Working with a 42” screen, I used a coffee table and a back cushion from the couch to rig up some sort of theater-style seating on the floor. This must have been why mom and dad picked out such an unmistakable hue of red for their new furniture: Movie-Seat Red. With this set-up I was able to sit in the middle of my basement floor beneath and close enough to the TV to feel like I might be in the theater circa 1927, or, at least, early 2012. Before I ever picked up the remote, the story of silent movie star George Valentin (Jean Dujardin) as he falls in love and faces the invention of talking pictures and the end of his career, was already making a believer out of me: where there’s a will, there is a way.
If you’re a child of this noisy generation and you’re not sold on the idea of a silent film, know that writer and director Michel Hazanavicius and his team of cast and crew go well beyond the novelty of a 21st century silent, black and white movie. The best of silent film is captured here: one-thousand-word stories told in a single image, the power of the actors’ face, the beauty in the universally understood, the charm of simplicity. And yet there’s something about The Artist that is so very modern: the crispness, the discipline, the understanding, and the appreciation of the craft that could only have been realized after a century of filmmaking and the willingness to step back in time. The proof of this movie’s success, however, is not in the mechanics of style. The proof is in the story.

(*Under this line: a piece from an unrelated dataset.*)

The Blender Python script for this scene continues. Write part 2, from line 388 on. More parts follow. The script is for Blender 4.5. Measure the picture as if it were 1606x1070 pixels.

Had there been no story, I wouldn’t have been stretching from my makeshift seat yelling at the leading man, trying desperately to stop his self-destruction. Had there been no heart, I wouldn’t have begged for our heroine Peppy Miller (Bérénice Bejo) to save the day just once more. Had there been nothing but novelty, I wouldn’t have found myself on the floor of my basement more content than any wide-eyed cinelover could have hoped for. I hadn’t needed anything oversized or grandiose or traditional, just in the way that George Valentin didn’t need his voice. All we needed was our will to find a new, innovative way. If you have someone, as George had Peppy and I had Woody, to remind you of your will and show you that there is a way, grab for that someone and go for the ride. If you don’t have that someone and you need a set of wheels, start with The Artist, now on DVD.